Premier podczas swojego wczorajszego przemówienia zapowiedział budowę oddziału rehabilitacji. Przypomnijmy, że temat był jedną z kości niezgody między prezydentem Radosławem Witkowskim a PiS, podczas uchwalania budżetu, gdy okazało się, że Radom nie wystartował w konkursie na fundusze unijne na ten cel. W konkursie było bowiem do rozdania jedynie 12 mln zł, a według szacunków na inwestycję potrzeba prawie 46 mln. Radni PiS zapisali w projekcie budżetu 7 mln zł, bo tyle w tym roku miasto będzie w stanie "przerobić" i taka kwotę ostatecznie uchwalono.
Po wyjeździe premiera zebrało się kierownictwo radomskiego PiS. - Zdecydowaliśmy, że budowa rehabilitacji będzie pierwszą decyzją nowego prezydenta, oczywiście, jeżeli wygramy wybory, w co mocno wierzymy. Ta inwestycja będzie jednym z naszych priorytetów - powiedział nam Wojciech Skurkewicz, dodając: - "Po pierwsze zdrowie", to pierwszy z głównych elementów naszej kampanii wyborczej. Będzie ich jeszcze kilka i będziemy je ujawniać sukcesywnie.
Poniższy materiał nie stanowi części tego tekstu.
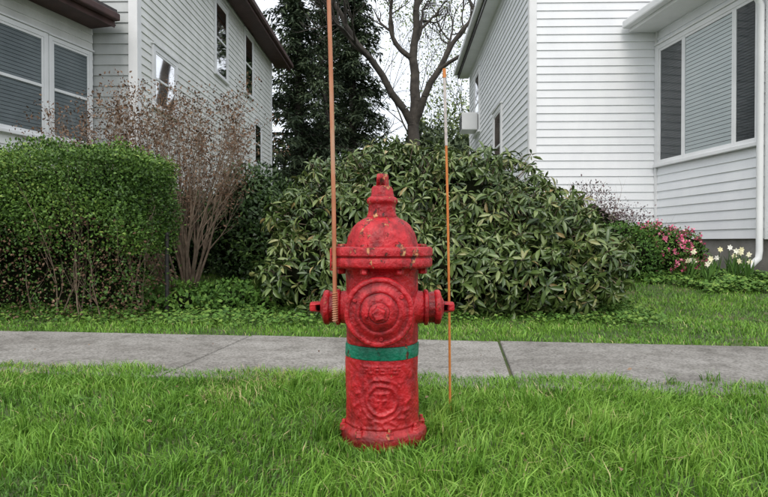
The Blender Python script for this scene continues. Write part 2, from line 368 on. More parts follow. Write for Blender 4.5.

Skąd będą pochodzić brakujące pieniądze na rehabilitację? - Dokładnego źródła jeszcze nie podam, ale to będzie pierwsza decyzja nowego prezydenta z PiS - stwierdził nasz rozmówca. Gdy zapytaliśmy, kiedy poznamy kandydata PiS na prezydenta, nic nowego nie usłyszeliśmy. - Dokładna data nie jest znana, ale to raczej kwestia dni niż tygodni - Wojciech Skurkiewicz powtórzył swe wcześniejsze wypowiedzi.